The best types of cameras you should use for jewelry photography are DSLR (Digital Single-Lens Reflex) cameras. One reason why this is true is because of the lenses they come with. They usually come with additional compatible lenses which is a very important feature. For example, you can use the macro lens to shoot jewelry from close range and get the tiniest details, and if it has a longer focal length, you can shoot it from a suitable distance and still get the best out of your picture. 

Examples of good cameras you can use for jewelry photography include Nikon D3400, Canon EOS Rebel T5, and Sony SLT A58K.

2. Lens

The type of camera you use can determine how easy it is for you to carry out your jewelry photoshoot, and the camera lens is just as important. Macro lenses are usually the best options to consider for jewelry photography, as they can help you take close-up photographs of your jewels. Macro lenses are also the best for all kinds of product photography, so if you are into all kinds of product photography you can consider using your macro lenses for that too.

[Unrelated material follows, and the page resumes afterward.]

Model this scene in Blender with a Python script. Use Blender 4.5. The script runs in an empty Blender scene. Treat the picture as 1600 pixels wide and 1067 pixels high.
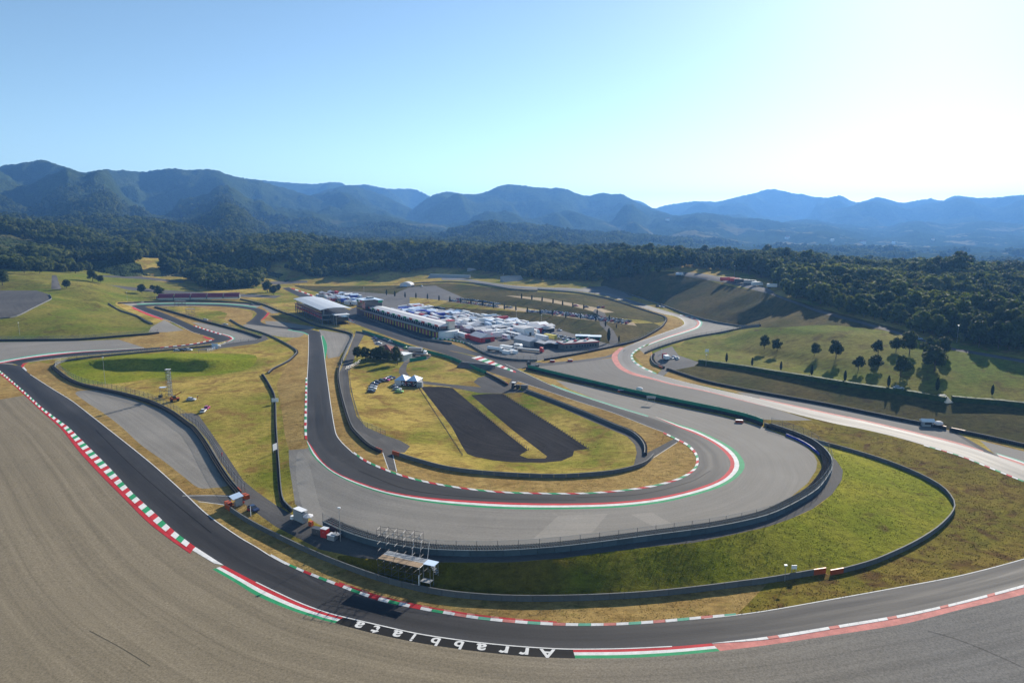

Some good macro lenses you can use when doing your jewelry photoshoot are:

  • Canon EF 24-70 mm f/2.8L II: Because this is one of the best macro lenses in the market, it is also one of the most expensive. The Canon EF 24-70 mm offers you a zoom quality that is very rare, as well as good sharpness for your quality jewelry images 
  • Tamron SP 35mm f/1.8: Although Nikon, Canon, and Sony may rule the photography world and produce the best cameras and lenses, there are other less-known brands out there that are giving them a run for their money. Tamron is one of them. Tamron makes the list as one of the best macro lenses in the market because it is simply brilliant at taking sharp photographs. It has a magnification ratio of 1:2.5 and a dynamic close focusing capability. 
  • Nikon AF-S DX Micro-NIKKOR 40mm f/2.8G

The Nikon AF-S DX Micro-NIKKOR 40mm f/2.8G is a great option for people who are big fans of Nikon but don’t want to break the bank for other expensive Nikon lenses. It is lightweight, making it portable and easy to carry around. The only issue you might have is the slower autofocus this camera has, and it is probably worth it if you get to save a few hundred dollars. 

3. Lighting

You can use artificial or natural lighting for the perfect jewelry photoshoot. The advantage of natural lighting is that it is readily available for use at no cost. On the flip side, you can’t control the intensity of natural light, so you have to wait for the perfect time to photograph with natural lighting. One mistake a lot of people make when trying to shoot jewelry with natural light is waiting till midday when the sun is at its peak, believing that that is the best time for taking pictures of your jewelry. This is not true. Too much natural light can be too bright for your jewelry, and that would make the picture distasteful.

If you wish to use artificial lighting for your jewelry photography, ensure that all light sources you wish to use are of the same temperature and warm for uniformity.

4. Stand

You need a table for your jewelry photography, but you also need a jewelry stand to take all your pictures. You can also use jewelry holders, foams, and other props to shoot your jewelry. Adding these props makes your jewelry photography look more professional and entices people to want to look at it. 


Most of the equipment here is the equipment you would need for all kinds of product photography, not just jewelry photography. Jewelry photography should be done with the best of care to ensure that the right lighting, camera, and angles are used so as to attract more viewers to it. You can read about Jewelry photography – Tips and tricks that create stunning photos by visiting

If you are interested in selling your jewelry and you want to take solid photos of them, remember that with jewelry, what people see is very important. If you can provide the right image, you can make them imagine wearing your product and imagine how that product would look on them. For you to be able to attain that level of desire in the mind of your prospective customer, you must be willing to invest in good equipment that will help you with perfect photography and professionals to help with the process. If you don’t know where to start, you can start with the recommendations written above.